There is a 1 to 1 relation between the table and the cursor and the cursor consists of a set of records with unique pk.
So I need to step the cursor record by record in order to know which record in the table to update.
>You do not need SCAN and ENDSCAN. The WHERE clause will update all matching records in the table. Use SCAN and ENDSCAN when you need to process records 1 at a time. SCAN/ENDSCAN is the same as DO WHILE NOT EOF(), SKIP, ENDDO without the need for the SKIP command.
>
>>I did like this:
>>
>>SELECT 'CURSOR'
>>SCAN
>> UPDATE 'TABLE' SET 'FIELD' = 'VALUE' WHERE 'PK_TABLE' = 'CURSOR.PK_CURSOR'
>>ENDSCAN
>>
>>This is really fast takes only a few secs to complete.
>>
>>>I'm gonna try the standalone IDX and if that doesn't help I'm gonna use the good old SCAN. Thanks for the help.
>>>
>>>>Did you try both a standalone IDX and then a CDX tag?
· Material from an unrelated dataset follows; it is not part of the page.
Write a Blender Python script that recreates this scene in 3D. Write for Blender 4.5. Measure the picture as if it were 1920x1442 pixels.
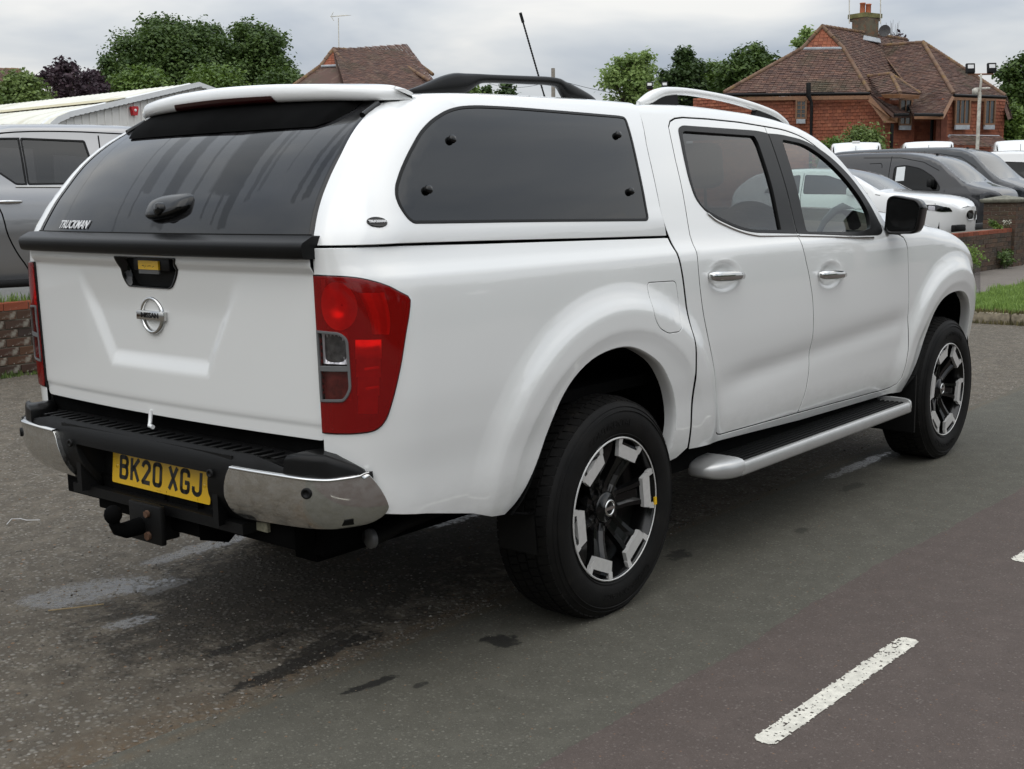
import bpy, bmesh, math, random
import numpy as np
from mathutils import Vector, Matrix
from mathutils.geometry import delaunay_2d_cdt
for _o in list(bpy.data.objects): bpy.data.objects.remove(_o)
random.seed(7); RNG = np.random.default_rng(11)
SC = bpy.context.scene
COL = SC.collection
# ------------------------------------------------------------------ camera
CAM_LOC = (-3.3767, -3.2386, 1.4599)
_yaw, _pitch, _roll = 0.690128, 0.155579, -0.014013
_f = Vector((math.cos(_yaw)*math.cos(_pitch), math.sin(_yaw)*math.cos(_pitch), -math.sin(_pitch)))
_r = _f.cross(Vector((0, 0, 1))).normalized(); _u = _r.cross(_f)
_r2 = _r*math.cos(_roll)+_u*math.sin(_roll); _u2 = -_r*math.sin(_roll)+_u*math.cos(_roll)
cam_d = bpy.data.cameras.new('camera'); cam = bpy.data.objects.new('camera', cam_d); COL.objects.link(cam)
cam.matrix_world = Matrix(((_r2.x, _u2.x, -_f.x, CAM_LOC[0]), (_r2.y, _u2.y, -_f.y, CAM_LOC[1]), (_r2.z, _u2.z, -_f.z, CAM_LOC[2]), (0, 0, 0, 1)))
cam_d.sensor_width = 36.0; cam_d.lens = 2283.6/1920*36.0; cam_d.clip_end = 2000; cam_d.clip_start = 0.05
SC.camera = cam
# ------------------------------------------------------------------ sky: overcast, cloud layer over a Nishita sky
world = bpy.data.worlds.new('World'); SC.world = world; world.use_nodes = True
wn = world.node_tree.nodes; wl = world.node_tree.links; wn.clear()
SUN_EL, SUN_AZ = math.radians(48), math.radians(200)
sky = wn.new('ShaderNodeTexSky'); sky.sky_type = 'NISHITA'; sky.sun_disc = False
sky.sun_elevation = SUN_EL; sky.sun_rotation = math.radians(90)-SUN_AZ; sky.air_density = 1.2; sky.dust_density = 2.5
tc = wn.new('ShaderNodeTexCoord'); sep = wn.new('ShaderNodeSeparateXYZ'); wl.new(tc.outputs['Generated'], sep.inputs[0])
def wmath(op, a, b=None, clamp=False):
    n = wn.new('ShaderNodeMath'); n.operation = op; n.use_clamp = clamp
    for i, v in enumerate((a, b)):
        if v is None: continue
        if isinstance(v, (int, float)): n.inputs[i].default_value = v
        else: wl.new(v, n.inputs[i])
    return n.outputs[0]
# project the view direction on a cloud ceiling so that clouds flatten towards the horizon
zc = wmath('MAXIMUM', sep.outputs[2], 0.0); zd = wmath('ADD', zc, 0.16)
cx = wmath('DIVIDE', sep.outputs[0], zd); cy = wmath('DIVIDE', sep.outputs[1], zd)
comb = wn.new('ShaderNodeCombineXYZ'); wl.new(cx, comb.inputs[0]); wl.new(cy, comb.inputs[1])
n1 = wn.new('ShaderNodeTexNoise'); n1.inputs['Scale'].default_value = 0.85; n1.inputs['Detail'].default_value = 5; n1.inputs['Roughness'].default_value = 0.50; n1.inputs['Distortion'].default_value = 0.25
wl.new(comb.outputs[0], n1.inputs['Vector'])
rp = wn.new('ShaderNodeValToRGB'); wl.new(n1.outputs['Fac'], rp.inputs['Fac'])
e = rp.color_ramp.elements
e[0].position = 0.36; e[0].color = (0.335, 0.375, 0.435, 1)
e[1].position = 0.64; e[1].color = (0.68, 0.675, 0.66, 1)
m_ = e.new(0.46); m_.color = (0.435, 0.465, 0.505, 1)
m2_ = e.new(0.54); m2_.color = (0.53, 0.55, 0.57, 1)
# CIE overcast luminance: brighter overhead
lum = wmath('ADD', wmath('MULTIPLY', zc, 2.5), 1.0)
lum10 = wmath('MULTIPLY', lum, 10.0*0.80)
vm = wn.new('ShaderNodeVectorMath'); vm.operation = 'SCALE'; wl.new(rp.outputs['Color'], vm.inputs[0]); wl.new(lum10, vm.inputs['Scale'])
mx = wn.new('ShaderNodeMixRGB'); mx.inputs['Fac'].default_value = 0.94
wl.new(sky.outputs['Color'], mx.inputs['Color1']); wl.new(vm.outputs[0], mx.inputs['Color2'])
bg = wn.new('ShaderNodeBackground'); bg.inputs['Strength'].default_value = 0.1; wl.new(mx.outputs['Color'], bg.inputs['Color'])
wo = wn.new('ShaderNodeOutputWorld'); wl.new(bg.outputs[0], wo.inputs[0])
sd = bpy.data.lights.new('sun', 'SUN'); sd.energy = 0.6; sd.angle = math.radians(70); sd.color = (1.0, 0.965, 0.91)
sun = bpy.data.objects.new('sun', sd); COL.objects.link(sun)
_sv = Vector((math.cos(SUN_AZ)*math.cos(SUN_EL), math.sin(SUN_AZ)*math.cos(SUN_EL), math.sin(SUN_EL)))
sun.rotation_euler = _sv.to_track_quat('Z', 'Y').to_euler()
SC.view_settings.view_transform = 'Standard'; SC.view_settings.look = 'None'
SC.view_settings.exposure = 0.36; SC.view_settings.gamma = 1.0; SC.view_settings.use_curve_mapping = False
SC.cycles.max_bounces = 8; SC.cycles.transparent_max_bounces = 16; SC.cycles.glossy_bounces = 4
# ------------------------------------------------------------------ object helpers
def tag(o, label=None, cat=None, group=None, kind=None):
    if label: o['label'] = label
    if cat: o['category'] = cat
    if group: o['group'] = group
    if kind: o['kind'] = kind
    return o
def thing(name, label, cat, loc=(0, 0, 0), rz=0.0, group=None):
    o = bpy.data.objects.new(name, None); COL.objects.link(o); o.empty_display_size = 0.2
    o.location = loc; o.rotation_euler = (0, 0, rz)
    return tag(o, label, cat, group)
def link(name, me, parent=None, mats=None):
    o = bpy.data.objects.new(name, me); COL.objects.link(o)
    if parent is not None: o.parent = parent
    return o
def mesh(name, V, F, mat, smooth=False, normals=None, mats=None, midx=None):
    me = bpy.data.meshes.new(name)
    if isinstance(F, np.ndarray) and F.ndim == 2:
        k = F.shape[1]; V = np.asarray(V, dtype=np.float32)
        me.vertices.add(len(V)); me.vertices.foreach_set('co', V.ravel())
        me.loops.add(F.size); me.loops.foreach_set('vertex_index', F.astype(np.int32).ravel())
        me.polygons.add(len(F)); me.polygons.foreach_set('loop_start', np.arange(0, F.size, k, dtype=np.int32))
        me.update(calc_edges=True); me.validate()
    else:
        me.from_pydata([tuple(map(float, v)) for v in V], [], [tuple(map(int, f)) for f in F]); me.update()
    for m in ([mat] if mats is None else mats): me.materials.append(m)
    if midx is not None: me.polygons.foreach_set('material_index', np.asarray(midx, dtype=np.int32))
    me.polygons.foreach_set('use_smooth', np.full(len(me.polygons), bool(smooth)))
    if normals is not None:
        me.normals_split_custom_set_from_vertices([tuple(map(float, n)) for n in normals])
    return me
def part(name, V, F, mat, parent=None, smooth=False, normals=None, label=None, mats=None, midx=None):
    o = link(name, mesh(name, V, F, mat, smooth, normals, mats, midx), parent)
    if label: o['label'] = label
    return o
class MB:
    """collects simple shapes into one mesh"""
    def __init__(s): s.V = []; s.F = []; s.S = []
    def add(s, V, F, sm=False):
        n = len(s.V); s.V += [tuple(map(float, v)) for v in V]; s.F += [tuple(i+n for i in f) for f in F]; s.S += [sm]*len(F)
    def box(s, a, b, M=None):
        (x0, y0, z0), (x1, y1, z1) = a, b
        V = [(x0,y0,z0),(x1,y0,z0),(x1,y1,z0),(x0,y1,z0),(x0,y0,z1),(x1,y0,z1),(x1,y1,z1),(x0,y1,z1)]
        if M is not None: V = [tuple(M @ Vector(v)) for v in V]
        s.add(V, [(0,3,2,1),(4,5,6,7),(0,1,5,4),(1,2,6,5),(2,3,7,6),(3,0,4,7)])
    def tube(s, pts, r, n=8, cap=True, sm=True):
        P = [Vector(p) for p in pts]; rr = r if isinstance(r, (list, tuple)) else [r]*len(P); V = []; F = []
        up = Vector((0, 0, 1)); prev = None
        for i, p in enumerate(P):
            t = (P[min(i+1, len(P)-1)]-P[max(i-1, 0)]).normalized()
            a = prev if prev is not None else (up if abs(t.dot(up)) < .9 else Vector((1, 0, 0)))
            x = (a-t*a.dot(t)).normalized(); y = t.cross(x); prev = x
            for k in range(n):
                an = 2*math.pi*k/n; V.append(p+(x*math.cos(an)+y*math.sin(an))*rr[i])
        for i in range(len(P)-1):
            for k in range(n):
                F.append((i*n+k, i*n+(k+1) % n, (i+1)*n+(k+1) % n, (i+1)*n+k))
        s.add(V, F, sm)
        if cap:
            s.add(V[:n], [tuple(reversed(range(n)))]); s.add(V[-n:], [tuple(range(n))])
    def lathe(s, prof, c=(0, 0, 0), ax='y', n=48, sm=True, a0=0., a1=2*math.pi):
        """prof: (radius, along axis)"""
        V = []; F = []; full = abs(a1-a0-2*math.pi) < 1e-6; m = n if full else n+1
        for k in range(m):
            an = a0+(a1-a0)*k/n
            for (r, h) in prof:
                if ax == 'y': V.append((c[0]+r*math.cos(an), c[1]+h, c[2]+r*math.sin(an)))
                elif ax == 'z': V.append((c[0]+r*math.cos(an), c[1]+r*math.sin(an), c[2]+h))
                else: V.append((c[0]+h, c[1]+r*math.cos(an), c[2]+r*math.sin(an)))
        L = len(prof)
        for k in range(n):
            j = (k+1) % m
            for i in range(L-1): F.append((k*L+i, j*L+i, j*L+i+1, k*L+i+1))
        s.add(V, F, sm)
    def prism(s, poly, h0, h1, ax='y', sm=False):
        """poly (a,b) extruded along ax"""
        n = len(poly)
        def w(a, b, h): return (a, h, b) if ax == 'y' else ((h, a, b) if ax == 'x' else (a, b, h))
        V = [w(a, b, h0) for a, b in poly]+[w(a, b, h1) for a, b in poly]
        s.add(V, [tuple(range(n))]); s.add(V, [tuple(range(2*n-1, n-1, -1))]); s.add(V, [(i, (i+1) % n, n+(i+1) % n, n+i) for i in range(n)], sm)
    def build(s, name, mat, parent=None, label=None, bevel=0, seg=2, recalc=True, M=None):
        me = bpy.data.meshes.new(name)
        V = s.V if M is None else [tuple(M @ Vector(v)) for v in s.V]
        me.from_pydata(V, [], s.F); me.polygons.foreach_set('use_smooth', s.S); me.materials.append(mat)
        if recalc or bevel:
            bm = bmesh.new(); bm.from_mesh(me)
            if bevel:
                bmesh.ops.remove_doubles(bm, verts=bm.verts, dist=1e-5)
                es = [e for e in bm.edges if len(e.link_faces) == 2 and e.calc_face_angle(0) > .6]
                bmesh.ops.bevel(bm, geom=es, offset=bevel, segments=seg, affect='EDGES', profile=.5, clamp_overlap=True)
                for f in bm.faces: f.smooth = True
            bmesh.ops.recalc_face_normals(bm, faces=bm.faces); bm.to_mesh(me); bm.free()
            if bevel: 
                try: me.set_sharp_from_angle(angle=.7)
                except Exception: pass
        o = link(name, me, parent)
        if label: o['label'] = label
        return o
def copy_tree(o, parent=None):
    c = o.copy(); COL.objects.link(c)
    if parent is not None: c.parent = parent
    for ch in [x for x in bpy.data.objects if x.parent == o]: copy_tree(ch, c)
    return c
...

If that didn't help, then you may want to use good old DML stuff like:
>>>>
>>>>SELECT cursor
>>>>SCAN
>>>> SELECT table
>>>> SEEK cursor.pk_field
>>>> REPLACE table.field WITH "whatever"
>>>> SELECT cursor
>>>>ENDSCAN
>>>>
>>>>>It didn't help at all it still takes about 15 mins to complete the UPDATE.
>>>>>This shouldn't take that long? Perhaps the problem is the SUB SELECT?
Magnus NordinVFP MCP
"We have tested the GUI on 5-year olds. Why? Beacuse they aren't braindead!"